Op 14-06-20 om 12:09 schreef Danny Weldon:
> On Sun, 14 Jun 2020 at 14:56, Andras Farkas <
deepblu...@gmail.com> wrote:
>>
>> On Sat, Jun 13, 2020 at 8:52 PM Martijn Dekker <
mar...@inlv.org> wrote:
>>> Does anyone care about ksh's bash compatibility mode?
>>>
>>> It's not compiled in my default. The RELEASE file says it's incomplete
>>> and experimental.
>>>
>>> bash is pretty ubiquitous. I think if people want to run bash scripts,
>>> they'll run bash.
>
> True. So why, then, could this ever have been included in the source? :)
bash used to be extremely slow. There could have been a serious
performance advantage, as you say. But bash 5 is quite a lot faster.
Korn and his colleagues were also people who just liked to try out
things. They worked in a research lab, after all. The code is full of
evidence of that.
> Yes, I would.
Thanks, noted.
[...]
> I believe there is no harm in leaving the code in as it is valuable at
> least for the sake of learning.
I don't think that argument holds water. The code is staying right there
in the repo's commit history, so anyone who wants to learn can easily
check out an earlier commit. It's also permanently archived at the
att/ast repo.
Meanwhile, yes, it is in the way, actually. The more #ifdefs cluttering
up the code, the harder it is to read, and the harder it is to fix.
> And please don't make the mistake of the last project and throw out
> everything that they didn't care about or understand.
Agreed. I have no intention of doing so.
But I don't think this falls under that category, at all. Because the
fact is, it cannot be used now. It doesn't even compile.

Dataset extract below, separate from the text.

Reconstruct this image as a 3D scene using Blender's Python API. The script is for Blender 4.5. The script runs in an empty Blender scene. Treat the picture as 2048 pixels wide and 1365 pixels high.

Korn might have been fine with shipping broken code, but I am not. I
think it's an embarrassment.
So, given that you feel strongly about keeping it, I think it falls to
you, and to anyone else who might be interested, to fix it -- or to
recruit the people who can fix it.
Because of your objection, I am leaving it in for now. But by the time
we're getting close to ready for a release (which will surely take a
while), either this has been fixed, or it gets removed. And if it gets
fixed after that, it can always be restored.